Comedy show will be a Warner Bros Television production.


News Desk October 18, 2014



Fans of the 2005 romantic-comedy, Monster-in-Law, starring singer-turned-actor Jennifer Lopez and veteran actor Jane Fonda, have reasons to rejoice as the movie is about to be adapted into a television series, reported Entertainment Weekly.


The half-hour comedy will be loosely based on the movie of the same name and is being produced by Warner Bros Television, while Amy B Harris and 30 Rock writer, John Riggi will write the screenplay. Even Harris is not a newbie to the industry as she has previously written the screenplay of Carrie Diaries, which was a prequel to the Sex and the City series.

According to deadline.com the show will focus on the friction between a wife and her husband while also showing the convoluted world of a couple as they learn the joys and horrors of parenting.

The series can be considered a continuation of the 2005 film which follows a doting, overly-possessive mother who has been replaced by a new host on her TV talk show. As a result, she re-enters her son’s life just as he decides to get engaged to a free-spirited, multi-talented woman who works as a dog-walker and temp at a doctor’s office.

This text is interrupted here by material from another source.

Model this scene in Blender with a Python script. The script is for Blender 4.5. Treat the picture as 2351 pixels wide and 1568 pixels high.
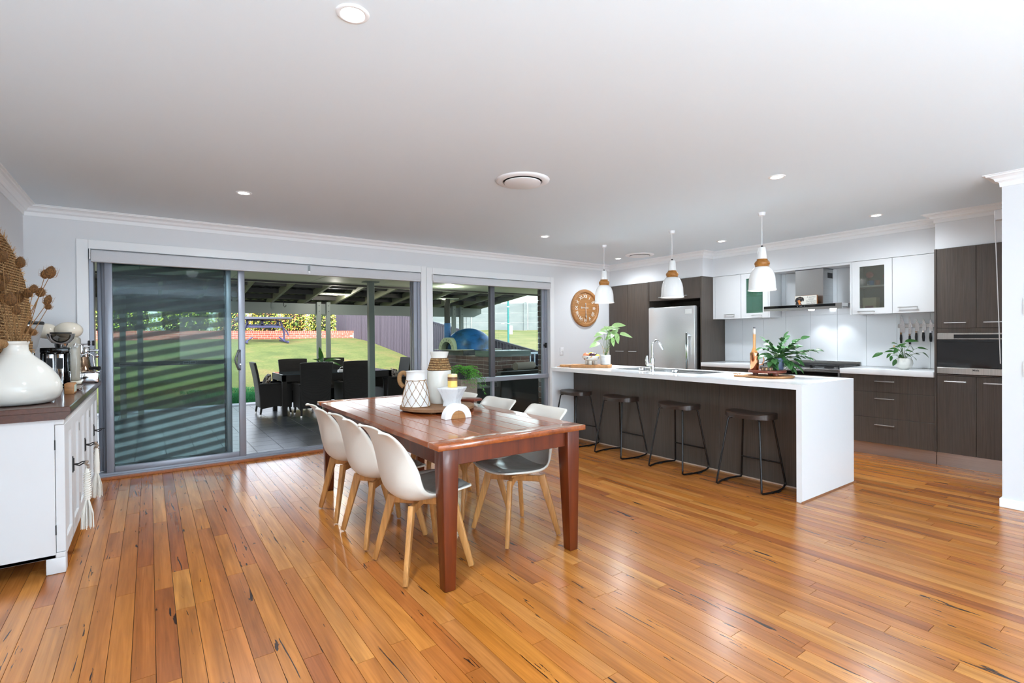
import bpy, math, random
from math import sin, cos, pi, radians
from mathutils import Vector, Matrix
random.seed(7)
for o in list(bpy.data.objects): bpy.data.objects.remove(o)
S = bpy.context.scene
COL = S.collection
# ------------------------------------------------ camera
YAW, PIT, ROL, FPX, CYP = 0.61844353, -0.00684979, -0.00775937, 1169.62378, 780.54475
H = 1.32
_f = Vector((sin(YAW)*cos(PIT), cos(YAW)*cos(PIT), sin(PIT)))
_r = Vector((cos(YAW), -sin(YAW), 0)); _u = _r.cross(_f)
RT = _r*cos(ROL)+_u*sin(ROL); UP = -_r*sin(ROL)+_u*cos(ROL); FW = _f
CAMP = Vector((0, 0, H))
cam = bpy.data.cameras.new('camera'); co = bpy.data.objects.new('camera', cam); COL.objects.link(co)
cam.sensor_fit = 'HORIZONTAL'; cam.sensor_width = 36; cam.lens = 36*FPX/2351
cam.shift_y = (CYP-784)/2351; cam.clip_start = .05; cam.clip_end = 300
m = Matrix.Identity(4)
for i in range(3):
    m[i][0] = RT[i]; m[i][1] = UP[i]; m[i][2] = -FW[i]; m[i][3] = CAMP[i]
co.matrix_world = m
S.camera = co
# ------------------------------------------------ light
S.view_settings.view_transform = 'Standard'; S.view_settings.look = 'None'
S.view_settings.exposure = 0.38; S.view_settings.gamma = 1; S.view_settings.use_curve_mapping = False
W = bpy.data.worlds.new('sky'); S.world = W; W.use_nodes = True
nt = W.node_tree; nt.nodes.clear()
sk = nt.nodes.new('ShaderNodeTexSky'); sk.sky_type = 'NISHITA'; sk.sun_disc = False
sk.sun_elevation = radians(40); sk.sun_rotation = radians(200); sk.air_density = 1.0; sk.dust_density = 2.5; sk.ozone_density = 1.0
bg = nt.nodes.new('ShaderNodeBackground'); bg.inputs[1].default_value = .85
wo = nt.nodes.new('ShaderNodeOutputWorld')
hs = nt.nodes.new('ShaderNodeHueSaturation'); hs.inputs['Saturation'].default_value = .45; nt.links.new(sk.outputs[0], hs.inputs['Color']); nt.links.new(hs.outputs[0], bg.inputs[0]); nt.links.new(bg.outputs[0], wo.inputs[0])
def light(name, kind, loc, energy, color=(1, 1, 1), rot=None, **k):
    l = bpy.data.lights.new(name, kind); l.energy = energy; l.color = color
    for a, b in k.items(): setattr(l, a, b)
    o = bpy.data.objects.new(name, l); COL.objects.link(o); o.location = loc
    if rot is not None: o.rotation_euler = rot
    return o
def aim(d): return Vector(d).to_track_quat('-Z', 'Y').to_euler()
light('sun', 'SUN', (0, 0, 10), 2.3, (1, .95, .86), aim((.40, .85, -.72)), angle=radians(.6))
# added area lamp before the closed rear wall, standing in for unseen window daylight
light('window_stand_in_light', 'AREA', (1.7, -6.2, 1.35), 30, (.78, .90, 1), aim((0, 1, .05)), shape='RECTANGLE', size=1.9, size_y=1.3)
# added fill lamps behind the camera, aimed up to brighten the ceiling
light('ceiling_fill_light', 'AREA', (3.1, -3.7, .5), 150, (.71, .88, 1), aim((-.60, .40, 1)), shape='RECTANGLE', size=1.5, size_y=1.5)
light('ceiling_fill_light', 'AREA', (.3, -2.9, .4), 400, (.71, .88, 1), aim((-.05, -.07, 1)), shape='RECTANGLE', size=1.8, size_y=1.8)
# ------------------------------------------------ helpers
OFF = {}
def at(x, y, d):
    return CAMP+(FW+RT*((x-1175.5)/FPX)-UP*((y-CYP)/FPX))*d
def onY(x, y, Y):
    r = FW+RT*((x-1175.5)/FPX)-UP*((y-CYP)/FPX); return CAMP+r*(Y/r.y)
def onX(x, y, X):
    r = FW+RT*((x-1175.5)/FPX)-UP*((y-CYP)/FPX); return CAMP+r*(X/r.x)
def onZ(x, y, Z):
    r = FW+RT*((x-1175.5)/FPX)-UP*((y-CYP)/FPX); return CAMP+r*((Z-H)/r.z)
def tag(o, label, cat, group=None):
    o['label'] = label; o['category'] = cat
    if group: o['group'] = group
    return o
def thing(name, label, cat, loc=(0, 0, 0), group=None):
    o = bpy.data.objects.new(name, None); COL.objects.link(o); o.location = loc; o.empty_display_size = .1
    OFF[o.name] = Vector(loc)
    return tag(o, label, cat, group)
def setting(name, label, loc=(0, 0, 0)):
    o = bpy.data.objects.new(name, None); COL.objects.link(o); o.location = loc
    OFF[o.name] = Vector(loc); o['kind'] = 'structure'; o['label'] = label
    return o
def kids(o): return [c for c in bpy.data.objects if c.parent == o]
def dup(root, loc, rz=0, label=None, group=None):
    r = root.copy(); COL.objects.link(r); r.location = loc; r.rotation_euler = (0, 0, rz)
    if label: r['label'] = label
    if group: r['group'] = group
    for c in kids(root):
        k = c.copy(); COL.objects.link(k); k.parent = r
        for g in kids(c):
            q = g.copy(); COL.objects.link(q); q.parent = k
    return r
class MB:
    def __init__(s): s.v = []; s.f = []; s.mi = []; s.cur = 0; s.rnd = []; s.cr = 0.
    def add(s, vs, fs):
        n = len(s.v); s.v += [tuple(p) for p in vs]
        for f in fs: s.f.append(tuple(i+n for i in f)); s.mi.append(s.cur); s.rnd.append(s.cr)
        return s
    def box(s, x0, x1, y0, y1, z0, z1):
        return s.add([(x0, y0, z0), (x1, y0, z0), (x1, y1, z0), (x0, y1, z0), (x0, y0, z1), (x1, y0, z1), (x1, y1, z1), (x0, y1, z1)],
                     [(0, 3, 2, 1), (4, 5, 6, 7), (0, 1, 5, 4), (1, 2, 6, 5), (2, 3, 7, 6), (3, 0, 4, 7)])
    def taper(s, x0, x1, y0, y1, z0, z1, i, j=None):   # box whose top is inset by i
        j = i if j is None else j
        return s.add([(x0, y0, z0), (x1, y0, z0), (x1, y1, z0), (x0, y1, z0), (x0+i, y0+j, z1), (x1-i, y0+j, z1), (x1-i, y1-j, z1), (x0+i, y1-j, z1)],
                     [(0, 3, 2, 1), (4, 5, 6, 7), (0, 1, 5, 4), (1, 2, 6, 5), (2, 3, 7, 6), (3, 0, 4, 7)])
    def prism(s, pts, a, b, axis='z'):
        def P(p, t): return (p[0], p[1], t) if axis == 'z' else ((t, p[0], p[1]) if axis == 'x' else (p[0], t, p[1]))
        n = len(pts)
        vs = [P(p, a) for p in pts]+[P(p, b) for p in pts]
        fs = [tuple(range(n))[::-1], tuple(range(n, 2*n))]+[(i, (i+1) % n, n+(i+1) % n, n+i) for i in range(n)]
        if axis == 'y': fs = [f[::-1] for f in fs]
        return s.add(vs, fs)
    def lathe(s, prof, c=(0, 0, 0), n=28, M=None, cap=True):
        c = Vector(c); vs = []
        for r, z in prof:
            for k in range(n):
                a = 2*pi*k/n; p = Vector((r*cos(a), r*sin(a), z))
                if M: p = M @ p
                vs.append(c+p)
        fs = []
        for i in range(len(prof)-1):
            for k in range(n):
                fs.append((i*n+k, i*n+(k+1) % n, (i+1)*n+(k+1) % n, (i+1)*n+k))
        if cap:
            if prof[0][0] > 1e-5: fs.append(tuple(range(n))[::-1])
            if prof[-1][0] > 1e-5: fs.append(tuple(range((len(prof)-1)*n, len(prof)*n)))
        return s.add(vs, fs)
    def tube(s, pts, r, n=8, closed=False, cap=True):
        P = [Vector(p) for p in pts]; m_ = len(P)
        R = r if isinstance(r, (list, tuple)) else [r]*m_
        T = []
        for i in range(m_):
            a = P[(i-1) % m_] if (closed or i > 0) else P[i]; b = P[(i+1) % m_] if (closed or i < m_-1) else P[i]
            T.append((b-a).normalized())
        nrm = T[0].orthogonal().normalized(); vs = []
        for i in range(m_):
            nrm = (nrm-T[i]*nrm.dot(T[i]))
            nrm = nrm.normalized() if nrm.length > 1e-6 else T[i].orthogonal().normalized()
            bn = T[i].cross(nrm)
            for k in range(n):
                a = 2*pi*k/n; vs.append(P[i]+(nrm*cos(a)+bn*sin(a))*R[i])
        fs = []
        for i in range(m_ if closed else m_-1):
            j = (i+1) % m_
            for k in range(n): fs.append((i*n+k, i*n+(k+1) % n, j*n+(k+1) % n, j*n+k))
        if cap and not closed: fs += [tuple(range(n))[::-1], tuple(range((m_-1)*n, m_*n))]
        return s.add(vs, fs)
    def cyl(s, a, b, r, n=16, r2=None):
        return s.tube([a, b], [r, r if r2 is None else r2], n)
    def beam(s, a, b, w, h, w2=None, h2=None, side=None):
        a = Vector(a); b = Vector(b); t = (b-a).normalized()
        sd = Vector(side) if side is not None else t.cross(Vector((0, 0, 1)))
        if sd.length < 1e-4: sd = Vector((1, 0, 0))
        sd = (sd-t*sd.dot(t)).normalized(); up = sd.cross(t).normalized()
        w2 = w if w2 is None else w2; h2 = h if h2 is None else h2
        vs = []
        for p, ww, hh in ((a, w, h), (b, w2, h2)):
            for i, j in ((-1, -1), (1, -1), (1, 1), (-1, 1)): vs.append(p+sd*(i*ww/2)+up*(j*hh/2))
        return s.add(vs, [(0, 3, 2, 1), (4, 5, 6, 7), (0, 1, 5, 4), (1, 2, 6, 5), (2, 3, 7, 6), (3, 0, 4, 7)])
    def grid(s, G, closeu=False, closev=False):
        a = len(G); b = len(G[0]); vs = [p for r in G for p in r]; fs = []
        for i in range(a if closeu else a-1):
            for j in range(b if closev else b-1):
                fs.append((i*b+j, i*b+(j+1) % b, ((i+1) % a)*b+(j+1) % b, ((i+1) % a)*b+j))
        return s.add(vs, fs)
    def sphere(s, c, r, n=16, m_=10, sc=(1, 1, 1)):
        prof = [(max(r*sin(pi*i/m_), 1e-6), -r*cos(pi*i/m_)) for i in range(m_+1)]
        M = Matrix.Diagonal(Vector(sc))
        return s.lathe(prof, c, n, M, cap=False)
    def build(s, name, mat, parent=None, smooth=None, bevel=0, solid=0, sub=0, seg=1):
        me = bpy.data.meshes.new(name)
        off = OFF.get(parent.name, Vector((0, 0, 0))) if parent is not None else Vector((0, 0, 0))
        me.from_pydata([tuple(Vector(p)-off) for p in s.v], [], s.f)
        mats = mat if isinstance(mat, (list, tuple)) else [mat]
        for q in mats: me.materials.append(q)
        if any(s.mi): me.polygons.foreach_set('material_index', s.mi)
        if any(s.rnd):
            at_ = me.attributes.new('rnd', 'FLOAT', 'FACE'); at_.data.foreach_set('value', s.rnd)
        if smooth is not None:
            me.polygons.foreach_set('use_smooth', [True]*len(me.polygons))
            try: me.set_sharp_from_angle(angle=radians(smooth))
            except Exception: pass
        me.update()
        o = bpy.data.objects.new(name, me); COL.objects.link(o)
        OFF[o.name] = off
        if parent is not None: o.parent = parent
        if solid:
            q = o.modifiers.new('t', 'SOLIDIFY'); q.thickness = solid; q.offset = 0
        if sub:
            q = o.modifiers.new('s', 'SUBSURF'); q.levels = sub; q.render_levels = sub
        if bevel:
            q = o.modifiers.new('b', 'BEVEL'); q.width = bevel; q.segments = seg; q.limit_method = 'ANGLE'
            me.polygons.foreach_set('use_smooth', [True]*len(me.polygons)) if seg > 1 else None
        return o
def B(name, mat, parent, b, bevel=0, seg=1): return MB().box(*b).build(name, mat, parent, bevel=bevel, seg=seg)
def inst(src, name, parent, loc=(0, 0, 0), M=None):     # another object sharing src's mesh
    o = bpy.data.objects.new(name, src.data); COL.objects.link(o)
    for md in src.modifiers:
        q = o.modifiers.new(md.name, md.type)
        for a in ('width', 'segments', 'limit_method', 'thickness', 'offset', 'levels', 'render_levels'):
            if hasattr(md, a): setattr(q, a, getattr(md, a))
    o.parent = parent
    if M is not None: o.matrix_basis = M
    else: o.location = loc
    return o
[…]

Immediately seeing the woman as a threat, she puts on a good face in front of her son but immediately starts plotting against her.

The 2005 movie directed  by Robert Luketic and written by Anya Kockoff marked Jane Fonda’s return to cinema after 15 years and proved to be a resounding success at the box office raking an estimated $154.7 million.



This is not the first instance of a commercially successful film being turned into a television series. Previous adaptations of films such as LA Confidential, Harry and the Henderson and Ferris Bueller’s Day Off have either not been received very well by the critics or did not gather enough ratings resulting in these television shows being cancelled.

Other movies of the previous decade are also being prepped for a television adaptation with the Topher Grace and Scarlett Johansson romantic-comedy, In Good Company also being adapted into a television series states deadline.com.

Entertainment Weekly further stated that the Edward Norton period drama film, The Illusionist is also being developed into a television series.

The executive producers of the romantic-comedy Chris Bender and JC Spink will once again serve as executive producers of the show reported  the Times of India.

Published in The Express Tribune, October 19th, 2014.